C'est donc ainsi qu'après avoir suivi l'extraordinaire et fulgurante ascension d'Allander, nous allons nous attacher à la destinée de son demi-frère Eylir, hanté par les mêmes rêves de conquête. Et tandis qu'on s'attend à ce que Eylir marche tout droit dans les pas de son frère et que se répètent, comme un simple copié-collé, les mêmes évènements que ceux que nous avons déjà lus quelques pages plus tôt, Laurent Kloetzer nous ménage une surprise qui, non seulement nous prend à contre-pied, mais relance aussi un intérêt qui aurait fort risqué de faiblir. A partir de là s'enchainent récits sur récits nous narrant les aventures d'Eylir. Chaque récit étant la plupart du temps le fait d'un personnage différent il présente non seulement un moment différent de la vie d'Eylir mais également une facette particulière du héros. L'ensemble de ces récits n'est pas sans évoquer, de ce fait, un recueil de nouvelles. Encore que l'homogénéité est assurée par le fait que l'on parle toujours de la même personne. Toutefois, tout comme dans un recueil de nouvelles, la qualité de chaque narration est inégale. Si la plupart des passages sont excellents, il est vrai que certains d'entre eux sont un peu plus faibles. D'autant qu'Eylir passe par une succession de conditions qui peuvent ne pas revêtir le même intérêt pour chacun d'entre nous. Il est en effet tour à tour : chef de guerre, mendiant, soldat, bandit et j'en passe.
Pourtant, petit à petit, commence à naître chez le lecteur la même fascination pour Eylir que celle ressenti par le narrateur. Comme ce dernier, nous accueillons et lisons avec avidité les nouvelles de notre héros. Tout comme le narrateur, nous désespérons chaque fois que celui-ci perd la trace d'Eylir et chaque fois, nous nous réjouissons lorsqu'il découvre un nouveau témoin qui va pouvoir nous donner des informations, toujours plus fraiches, sur celui que nous suivons comme dans un jeu de piste. Le tout fait d'ailleurs parfois penser à une enquête à laquelle se livrerait le narrateur.
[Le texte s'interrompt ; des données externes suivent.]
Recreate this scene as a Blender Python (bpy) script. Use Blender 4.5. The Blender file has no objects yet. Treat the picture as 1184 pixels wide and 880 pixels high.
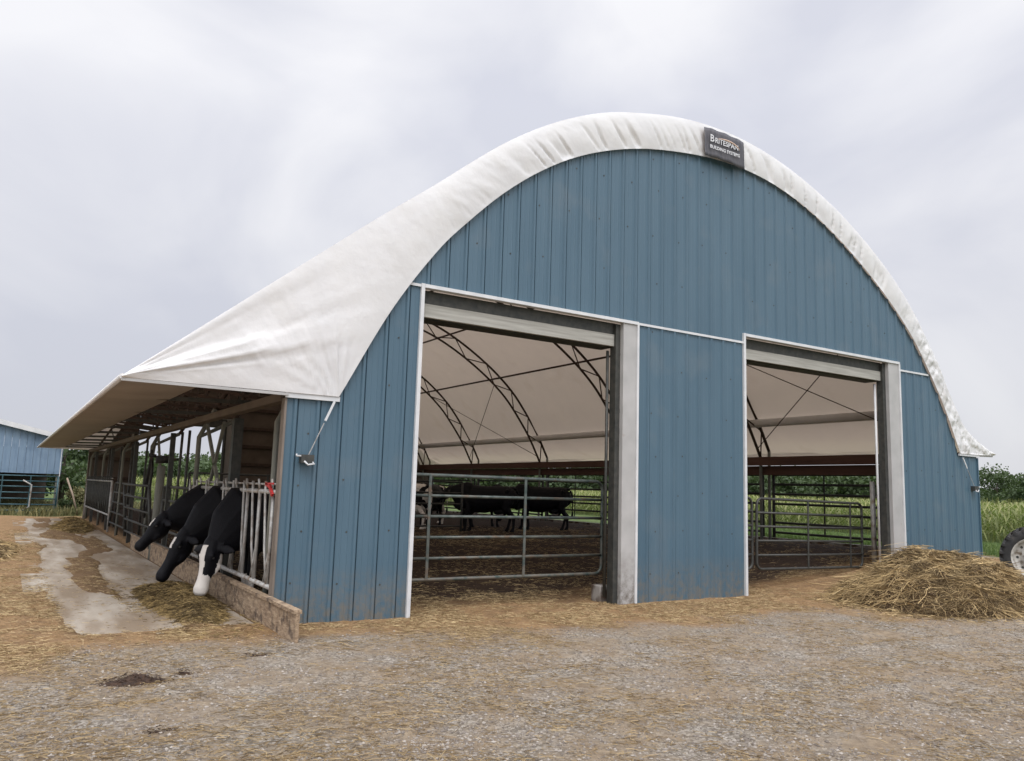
import bpy, math, random
import numpy as np
from mathutils import Vector, Matrix

R = math.radians
rng = np.random.default_rng(7)
random.seed(7)
scene = bpy.context.scene
COL = scene.collection

# ------------------------------------------------------------------ camera
yaw, pit, rol = 0.557978, 0.136172, -0.030932
fw = np.array([math.sin(yaw)*math.cos(pit), math.cos(yaw)*math.cos(pit), math.sin(pit)])
rr = np.array([math.cos(yaw), -math.sin(yaw), 0.0])
uu = np.cross(rr, fw)
r2 = math.cos(rol)*rr - math.sin(rol)*uu
u2 = math.cos(rol)*uu + math.sin(rol)*rr
cd = bpy.data.cameras.new('camera')
cam = bpy.data.objects.new('camera', cd); COL.objects.link(cam)
cam.matrix_world = Matrix(((r2[0], u2[0], -fw[0], -3.0069), (r2[1], u2[1], -fw[1], -10.3506),
                           (r2[2], u2[2], -fw[2], 1.7814), (0, 0, 0, 1)))
cd.sensor_width = 36; cd.lens = 924.09/1184*36; cd.clip_start = 0.05; cd.clip_end = 3000
scene.camera = cam
CAMP = np.array([-3.0069, -10.3506, 1.7814])

# ------------------------------------------------------------------ sky, sun, exposure
SUN_EL, SUN_ROT = R(52), R(200)
w = bpy.data.worlds.new('World'); scene.world = w; w.use_nodes = True
nt = w.node_tree; N = nt.nodes; L = nt.links; N.clear()
out = N.new('ShaderNodeOutputWorld'); bg = N.new('ShaderNodeBackground'); bg.inputs[1].default_value = 0.1
sky = N.new('ShaderNodeTexSky'); sky.sky_type = 'NISHITA'; sky.sun_disc = False
sky.sun_elevation = SUN_EL; sky.sun_rotation = SUN_ROT
tc = N.new('ShaderNodeTexCoord'); sep = N.new('ShaderNodeSeparateXYZ'); L.new(tc.outputs['Generated'], sep.inputs[0])
mp = N.new('ShaderNodeMapping'); mp.inputs['Scale'].default_value = (1, 1, 1.5); L.new(tc.outputs['Generated'], mp.inputs[0])
n1 = N.new('ShaderNodeTexNoise'); n1.inputs['Scale'].default_value = 2.3; n1.inputs['Detail'].default_value = 7; n1.inputs['Roughness'].default_value = .45
n1.inputs['Distortion'].default_value = .5
L.new(mp.outputs[0], n1.inputs['Vector'])
cr = N.new('ShaderNodeValToRGB'); L.new(n1.outputs['Fac'], cr.inputs[0])
cr.color_ramp.elements[0].position = .40; cr.color_ramp.elements[0].color = (7.2, 7.35, 8.2, 1)
cr.color_ramp.elements[1].position = .61; cr.color_ramp.elements[1].color = (9.5, 9.5, 9.85, 1)
er = N.new('ShaderNodeMapRange'); er.interpolation_type = 'SMOOTHSTEP'
er.inputs['From Min'].default_value = .52; er.inputs['From Max'].default_value = 1.0
er.inputs['To Min'].default_value = 1.0; er.inputs['To Max'].default_value = 2.5
L.new(sep.outputs['Z'], er.inputs['Value'])
hz = N.new('ShaderNodeMapRange'); hz.inputs['From Min'].default_value = -.02; hz.inputs['From Max'].default_value = .45
hz.inputs['To Min'].default_value = .82; hz.inputs['To Max'].default_value = 1.03
L.new(sep.outputs['Z'], hz.inputs['Value'])
m1 = N.new('ShaderNodeMath'); m1.operation = 'MULTIPLY'; L.new(er.outputs[0], m1.inputs[0]); L.new(hz.outputs[0], m1.inputs[1])
dp = N.new('ShaderNodeVectorMath'); dp.operation = 'DOT_PRODUCT'; L.new(tc.outputs['Generated'], dp.inputs[0]); dp.inputs[1].default_value = (-.35, -.80, .48)
ar = N.new('ShaderNodeMapRange'); ar.interpolation_type = 'SMOOTHSTEP'; L.new(dp.outputs['Value'], ar.inputs['Value'])
ar.inputs['From Min'].default_value = -.1; ar.inputs['From Max'].default_value = 1.0; ar.inputs['To Min'].default_value = 1; ar.inputs['To Max'].default_value = 1.75
m2 = N.new('ShaderNodeMath'); m2.operation = 'MULTIPLY'; L.new(m1.outputs[0], m2.inputs[0]); L.new(ar.outputs[0], m2.inputs[1]); m1 = m2
vm = N.new('ShaderNodeVectorMath'); vm.operation = 'SCALE'; L.new(cr.outputs[0], vm.inputs[0]); L.new(m1.outputs[0], vm.inputs['Scale'])
mx = N.new('ShaderNodeMix'); mx.data_type = 'RGBA'; mx.inputs[0].default_value = .94
L.new(sky.outputs[0], mx.inputs[6]); L.new(vm.outputs[0], mx.inputs[7])
L.new(mx.outputs[2], bg.inputs[0]); L.new(bg.outputs[0], out.inputs[0])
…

L'ensemble est animé d'un souffle épique qui n'est pas sans évoqué les plus belles pages de la mythologie. Il y a du Ulysse dans cet Eylir. Si, si.
Disons un mot du décor. Une carte au début du livre nous révèle que le continent à l'est, pays des Keltes (Keltes=Celtes ?)dont sont originaires le père et le demi-frère d'Eylir, ressemble comme deux gouttes d'eau à notre Europe. Tandis que l'empire Atlan, à l'ouest, patrie de sa mère, évoque, avec moins d'évidence, le continent américain. Mais pour que tout ne soit pas si simple, l'auteur à fait des peuples de la pseudo-europe, si ce n'est des barbares, disons des gens d'un niveau de vie comparable à celui des hommes de l'antiquité, au mieux du haut moyen-âge; tandis que les atlans en sont à la renaissance et possèdent même des machines à vapeur.
Et même s'il est (parfois) question de conquêtes guerrières, l'auteur ne nous accable jamais avec des récits de batailles interminables. Ce qui intéresse Kloetzer c'est davantage le destin individuel d'Eylir et de ses compagnons que les grands moments d'histoire qu'ils traversent quand ils ne les provoquent pas. Si le roman était un film, il serait davantage fait de plans rapprochés que de plans larges.
Vous l'aurez compris, j'ai adoré ce livre même s'il est, objectivement, très long. Plus de 750 pages, il faut assurer. Kloetzer (né en 1975) fait partie d'une génération d'excellents écrivains français de fantasy comme Fabrice Colin (1972), Jean-Philippe Jaworski (1969), Pierre Pevel (1968), Michel Pagel (1961), pour ne parler que de ceux que j'ai lu, qui donnent un sang neuf au genre et n'ont pas à rougir, oh non, face à la marée anglo-saxonnes. D'autant que nos compatriotes nous gratifient le plus souvent de roman en un seul volume ce qui fait du bien face à la mode des sagas en 150 tomes.